When my oldest child started kindergarten . . .
I’ve never had my whole life flash before my eyes, but that morning, when we pulled up to the school for the first time, his whole life flashed before my eyes.
His baby fuzz and wrist rolls suddenly gave way to little boy knobs and angles. Just like that.
In the days and weeks leading up to the big day, I had been repeatedly asked, “How are you doing?” As often as I’d been asked, I’d come to actually believe the answer I was giving. “As long as he’s okay, I’m okay,” I recited.
But then I watched him walk confidently and assuredly up the sidewalk and towards his classroom. I wrapped him up in a hug and got my kiss, I observed him turn to face this new frontier and it hit me.
He was okay. More than okay.
And I, well, I wasn’t.
Luckily, I dropped him off and got back to my car without melting into a puddle of tears. Part of that was due to the excess of tears already cried in expectation of this moment. But it was also because that day I started to realize how I handled this milestone didn’t just matter for me. It mattered for him. I started to see how I behave communicates what I believe is true about the world he’s heading into.

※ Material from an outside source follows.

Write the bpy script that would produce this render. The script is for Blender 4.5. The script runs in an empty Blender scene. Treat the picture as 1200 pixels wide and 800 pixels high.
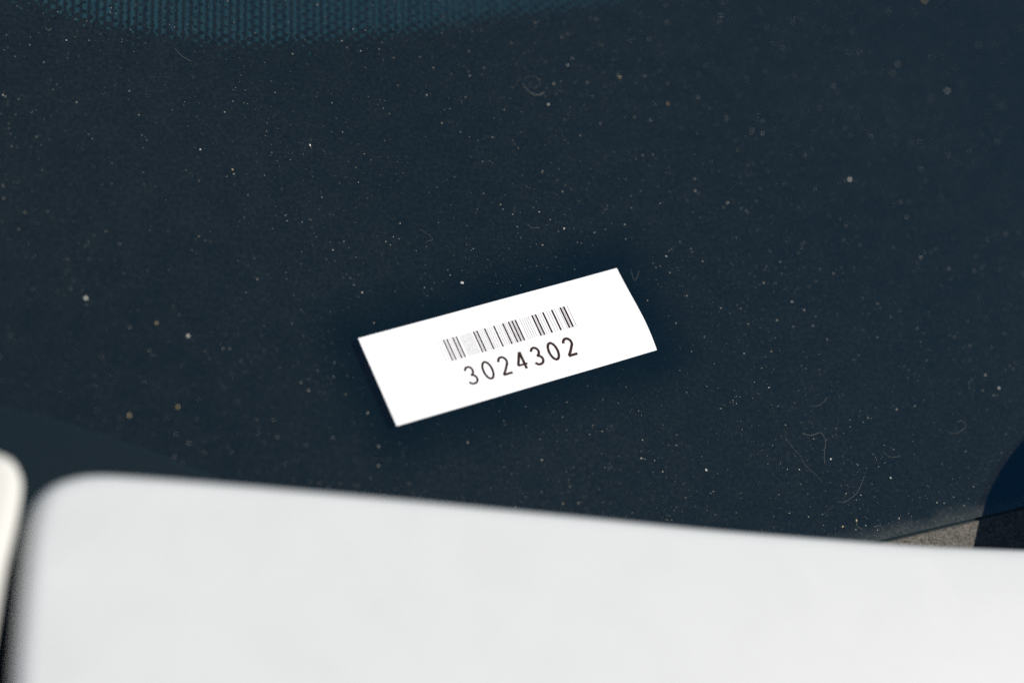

In 2013, I watched Stephen Colbert—who lost his dad and two older brothers closest in age to him in a tragic plane crash when he was ten—win an Emmy. His acceptance speech has stuck with me all this time. “I want to thank my mom,” he began, “for not worrying about me and believing I’d be okay.”

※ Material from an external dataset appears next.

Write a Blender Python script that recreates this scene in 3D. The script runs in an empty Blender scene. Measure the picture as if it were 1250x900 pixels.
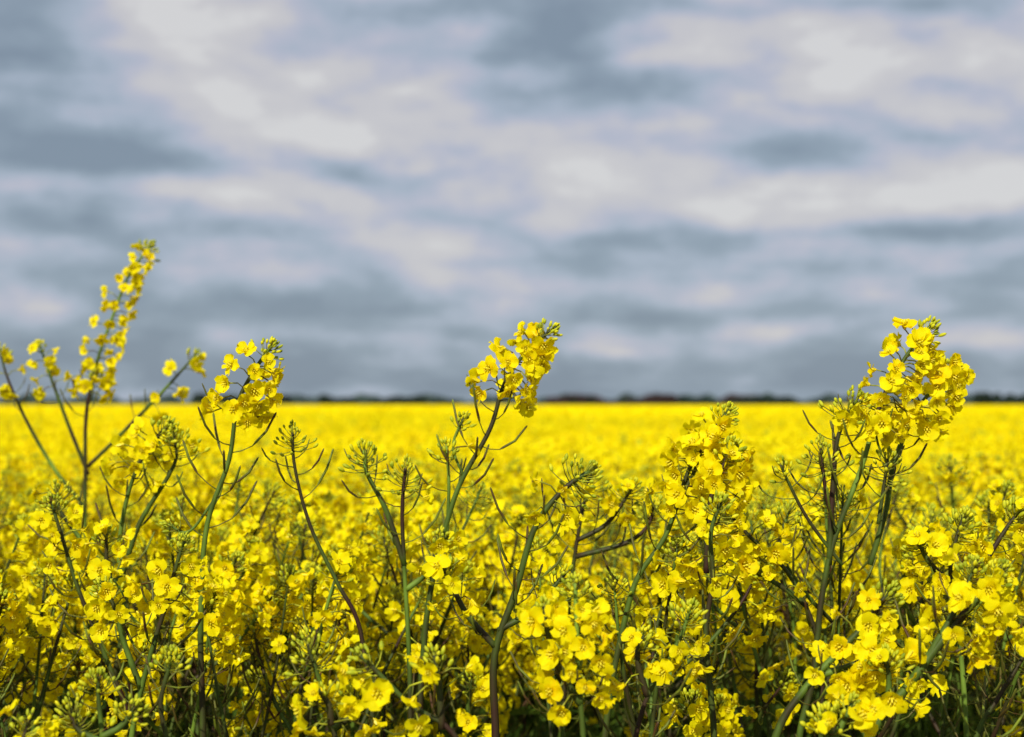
import bpy, math, random
import numpy as np
from mathutils import Vector, Matrix, Quaternion

random.seed(11)
np.random.seed(11)
scene = bpy.context.scene
COL = scene.collection
PI = math.pi

# ------------------------------------------------------------------ camera
FPX = 1250 * 55.0 / 36.0
PITCH = math.atan((494 - 450) / FPX)
CAM = Vector((0, 0, 1.35))
cd = bpy.data.cameras.new('camera')
cam = bpy.data.objects.new('camera', cd)
COL.objects.link(cam)
cam.location = CAM
cam.rotation_euler = (PI / 2 + PITCH, 0, 0)
cd.lens = 55
cd.sensor_width = 36
cd.clip_start = 0.05
cd.clip_end = 6000
cd.dof.use_dof = True
cd.dof.focus_distance = 1.30
cd.dof.aperture_fstop = 6.5
cd.dof.aperture_blades = 7
scene.camera = cam
scene.view_settings.view_transform = 'Standard'
scene.view_settings.look = 'None'
scene.view_settings.exposure = 0


def at(px, py, d):
    """point of the field that the photo shows at (px, py), d metres away along +y"""
    a = (px - 625) / FPX
    b = -(py - 450) / FPX
    y = math.cos(PITCH) - b * math.sin(PITCH)
    z = math.sin(PITCH) + b * math.cos(PITCH)
    return CAM + Vector((a / y * d, d, z / y * d))


# ------------------------------------------------------------------ materials
def newmat(name):
    m = bpy.data.materials.new(name)
    m.use_nodes = True
    nt = m.node_tree
    nt.nodes.clear()
    return m, nt, nt.nodes.new('ShaderNodeOutputMaterial')


def ramp(nt, stops):
    r = nt.nodes.new('ShaderNodeValToRGB')
    e = r.color_ramp.elements
    while len(e) < len(stops):
        e.new(0.5)
    for k, (p, c) in enumerate(stops):
        e[k].position = p
        e[k].color = (*c, 1)
    return r


def noise(nt, scale, detail=3, coord=None, rough=0.55):
    n = nt.nodes.new('ShaderNodeTexNoise')
    n.inputs['Scale'].default_value = scale
    n.inputs['Detail'].default_value = detail
    n.inputs['Roughness'].default_value = rough
    if coord is not None:
        nt.links.new(coord, n.inputs['Vector'])
    return n


def math_node(nt, op, a, b=None, clamp=False):
    n = nt.nodes.new('ShaderNodeMath')
    n.operation = op
    n.use_clamp = clamp
    for k, v in enumerate((a, b)):
        if v is None:
            continue
        if isinstance(v, (int, float)):
            n.inputs[k].default_value = v
        else:
            nt.links.new(v, n.inputs[k])
    return n.outputs[0]


def petal_mat(name, stops, trans, scale=260, rnd=0.5, patchy=False):
    m, nt, out = newmat(name)
    geo = nt.nodes.new('ShaderNodeNewGeometry')
    oi = nt.nodes.new('ShaderNodeObjectInfo')
    n = noise(nt, scale, 3, geo.outputs['Position'])
    a = math_node(nt, 'MULTIPLY', oi.outputs['Random'], rnd)
    b = math_node(nt, 'MULTIPLY', n.outputs['Fac'], 1 - rnd)
    f = math_node(nt, 'ADD', a, b)
    r = ramp(nt, stops)
    nt.links.new(f, r.inputs[0])
    col = r.outputs[0]
    if patchy:      # thinner and greener patches of the crop
        mp = nt.nodes.new('ShaderNodeMapping')
        mp.inputs['Scale'].default_value = (0.22, 0.5, 0.0)
        nt.links.new(geo.outputs['Position'], mp.inputs['Vector'])
        pn = noise(nt, 1.0, 4, mp.outputs[0], 0.6)
        pr = ramp(nt, [(0.34, (0.80, 0.83, 1)), (0.48, (0.95, 0.96, 1)), (0.62, (1, 1, 1))])
        nt.links.new(pn.outputs['Fac'], pr.inputs[0])
        mu = nt.nodes.new('ShaderNodeMixRGB')
        mu.blend_type = 'MULTIPLY'
        mu.inputs[0].default_value = 1.0
        nt.links.new(col, mu.inputs[1])
        nt.links.new(pr.outputs[0], mu.inputs[2])
        col = mu.outputs[0]
    d = nt.nodes.new('ShaderNodeBsdfPrincipled')
    d.inputs['Roughness'].default_value = 0.65
    d.inputs['Specular IOR Level'].default_value = 0.12
    t = nt.nodes.new('ShaderNodeBsdfTranslucent')
    hs = nt.nodes.new('ShaderNodeHueSaturation')
    hs.inputs['Hue'].default_value = 0.490
    hs.inputs['Value'].default_value = 1.0
    nt.links.new(col, d.inputs['Base Color'])
    nt.links.new(col, hs.inputs['Color'])
    nt.links.new(hs.outputs[0], t.inputs['Color'])
    bp = nt.nodes.new('ShaderNodeBump')
    bp.inputs['Strength'].default_value = 0.25
    bp.inputs['Distance'].default_value = 0.0008
    nb = noise(nt, 900, 2, geo.outputs['Position'])
    nt.links.new(nb.outputs['Fac'], bp.inputs['Height'])
    nt.links.new(bp.outputs[0], d.inputs['Normal'])
    mx = nt.nodes.new('ShaderNodeMixShader')
    mx.inputs[0].default_value = trans
    nt.links.new(d.outputs[0], mx.inputs[1])
    nt.links.new(t.outputs[0], mx.inputs[2])
    nt.links.new(mx.outputs[0], out.inputs[0])
    return m


def plain_mat(name, stops, scale=60, rough=0.5, trans=0.0, spec=0.4, stretch=None):
    m, nt, out = newmat(name)
    geo = nt.nodes.new('ShaderNodeNewGeometry')
    co = geo.outputs['Position']
    if stretch:
        mp = nt.nodes.new('ShaderNodeMapping')
        mp.inputs['Scale'].default_value = stretch
        nt.links.new(co, mp.inputs['Vector'])
        co = mp.outputs[0]
    n = noise(nt, scale, 4, co)
    r = ramp(nt, stops)
    nt.links.new(n.outputs['Fac'], r.inputs[0])
    d = nt.nodes.new('ShaderNodeBsdfPrincipled')
    d.inputs['Roughness'].default_value = rough
    d.inputs['Specular IOR Level'].default_value = spec
    nt.links.new(r.outputs[0], d.inputs['Base Color'])
    if trans > 0:
        t = nt.nodes.new('ShaderNodeBsdfTranslucent')
        nt.links.new(r.outputs[0], t.inputs['Color'])
        mx = nt.nodes.new('ShaderNodeMixShader')
        mx.inputs[0].default_value = trans
        nt.links.new(d.outputs[0], mx.inputs[1])
        nt.links.new(t.outputs[0], mx.inputs[2])
        nt.links.new(mx.outputs[0], out.inputs[0])
    else:
        nt.links.new(d.outputs[0], out.inputs[0])
    return m


M_PETAL = petal_mat('petal_yellow', [(0.12, (0.98, 0.66, 0.0)), (0.30, (0.98, 0.84, 0.0)), (0.85, (0.98, 0.90, 0.003))], 0.48)
M_CENTRE = plain_mat('flower_centre', [(0.3, (0.55, 0.50, 0.01)), (0.7, (0.80, 0.62, 0.01))], 300)
M_BUD = plain_mat('bud_green', [(0.3, (0.16, 0.22, 0.008)), (0.48, (0.42, 0.46, 0.015)), (0.68, (0.76, 0.68, 0.01))], 110, 0.5, 0.15, 0.2)
M_STEM = plain_mat('stem_green_purple', [(0.34, (0.035, 0.014, 0.008)), (0.45, (0.035, 0.036, 0.008)), (0.55, (0.06, 0.10, 0.010)), (0.72, (0.17, 0.27, 0.03))], 26, 0.55, 0, 0.2, (1, 1, 0.3))
M_PED = plain_mat('pedicel', [(0.35, (0.08, 0.035, 0.006)), (0.48, (0.18, 0.19, 0.012)), (0.66, (0.42, 0.44, 0.02))], 60, 0.5, 0, 0.2)
M_POD = plain_mat('seed_pod', [(0.35, (0.07, 0.03, 0.01)), (0.55, (0.10, 0.12, 0.012)), (0.75, (0.22, 0.28, 0.02))], 45, 0.5, 0, 0.2)
M_LEAF = plain_mat('leaf_green', [(0.3, (0.025, 0.05, 0.006)), (0.5, (0.055, 0.10, 0.010)), (0.75, (0.13, 0.19, 0.015))], 22, 0.6, 0.25, 0.1)
M_FAR = petal_mat('petal_yellow_far', [(0.25, (0.98, 0.78, 0.0)), (0.5, (0.98, 0.85, 0.0)), (0.8, (0.98, 0.89, 0.0))], 0.4, 6, 0.0, True)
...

If ever a mom had reason to worry and earned the right to be fearful, anxious and nervous, it was her. In one day she lost her husband two of her boys. But under the most challenging circumstances, she made a choice. She decided her worry wouldn’t set the tone. Her fear wouldn’t drive her decisions. Her anxiety wouldn’t rule her behavior.
Her son had learned, along with her, terrible things happen in the world and life is hard. It’s full of challenges that seem insurmountable and weightier than we feel equipped to handle. But by watching his mom, he learned what to do, how to behave, and who to believe in light of it.
For me, as a mom sending my firstborn into kindergarten, the world out there seems big and scary and full of anxiety producing scenarios. And since worry is a mother’s native tongue, defaulting to what comes easiest, and talking and behaving with worry setting the course feels like second nature.
But if I did that, I would be missing out, and I would be selling Asher short. Because I would never hear my boy grow up to say, “Thanks. . . For not worrying about me. For believing I’d be okay. For showing me, not there’s nothing to worry about, but that worry doesn’t have to get the final say. And as scary as the world may be, I don’t have to be afraid.”
In light of my fears and Asher’s impending independence, it’s important I learn my lesson now. My son is watching and observing to see what my beliefs and my behavior say about the world. I want him to know I believe in a God bigger than the world’s scariness and sturdier than our well-constructed worries.
Our kids will be fine. Not because of anything we did. But because every day, as they move farther from our reach, we are reminded of Whose they are and how impossibly much they are loved by the One who gave them to us in the first place.
It’s a learning process, I think. Two weeks in, I still tear up a bit dropping my little buddy off at school. I’m sure I’ll always have my moments. But as long as I keep it together enough to see him walk confidently and assuredly into a future for his taking, I think we’ll be just fine.